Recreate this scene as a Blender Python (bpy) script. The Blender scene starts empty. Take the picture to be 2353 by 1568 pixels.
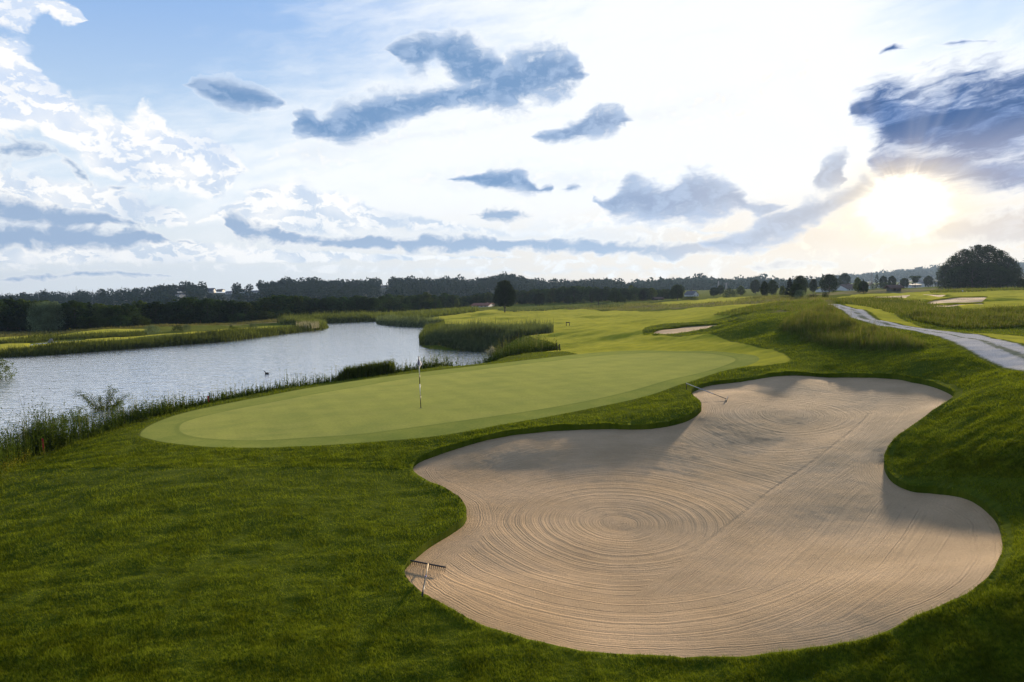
import bpy, math
import numpy as np
from mathutils import Matrix, Vector
C = bpy.context.scene.collection
R = math.radians
rng = np.random.default_rng(7)

# ------------------------------------------------------------------ camera
CAMZ = 5.1
PITCH, ROLL, FPX, CX, CY = R(4.52), R(1.2), 1569.0, 1176.5, 784.0
Fw = np.array([0, math.cos(PITCH), -math.sin(PITCH)])
U0 = np.array([0, math.sin(PITCH), math.cos(PITCH)])
R0 = np.array([1.0, 0, 0])
Rt = R0 * math.cos(ROLL) - U0 * math.sin(ROLL)
Up = U0 * math.cos(ROLL) + R0 * math.sin(ROLL)
cam_d = bpy.data.cameras.new('camera')
cam = bpy.data.objects.new('camera', cam_d)
C.objects.link(cam)
cam_d.lens = 24.0; cam_d.sensor_width = 36.0
cam_d.clip_start = 0.1; cam_d.clip_end = 20000
cam.matrix_world = Matrix(((Rt[0], Up[0], -Fw[0], 0), (Rt[1], Up[1], -Fw[1], 0), (Rt[2], Up[2], -Fw[2], CAMZ), (0, 0, 0, 1)))
bpy.context.scene.camera = cam

def ray(px, py):
    px = np.asarray(px, float); py = np.asarray(py, float)
    a = (px - CX) / FPX; b = -(py - CY) / FPX
    d = Fw[None] + a.reshape(-1, 1) * Rt[None] + b.reshape(-1, 1) * Up[None]
    return d
def at_z(px, py, z):
    d = ray(px, py); t = (np.asarray(z, float) - CAMZ) / d[:, 2]
    return np.stack([d[:, 0] * t, d[:, 1] * t, np.broadcast_to(z, t.shape)], 1)
def at_dist(px, py, y):
    d = ray(px, py); t = np.asarray(y, float) / d[:, 1]
    return np.stack([d[:, 0] * t, d[:, 1] * t, CAMZ + d[:, 2] * t], 1)
def azel(px, py):
    d = ray([px], [py])[0]
    return math.atan2(d[0], d[1]), math.atan2(d[2], math.hypot(d[0], d[1]))

# ------------------------------------------------------------------ render settings / exposure
sc = bpy.context.scene
sc.render.engine = 'CYCLES'
sc.view_settings.view_transform = 'Standard'
sc.view_settings.look = 'None'
sc.view_settings.exposure = 0.52
sc.view_settings.gamma = 1.0
cy = sc.cycles
cy.max_bounces = 5; cy.diffuse_bounces = 2; cy.glossy_bounces = 2; cy.transmission_bounces = 3
cy.transparent_max_bounces = 8; cy.volume_bounces = 0
cy.use_denoising = True
cy.sample_clamp_indirect = 5.0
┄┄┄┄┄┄
• _YOUR OBJECTIVE_
Give back only a number, the number of lines where the string "scene" occurs.

• _ANSWER TO THE PROBLEM_
4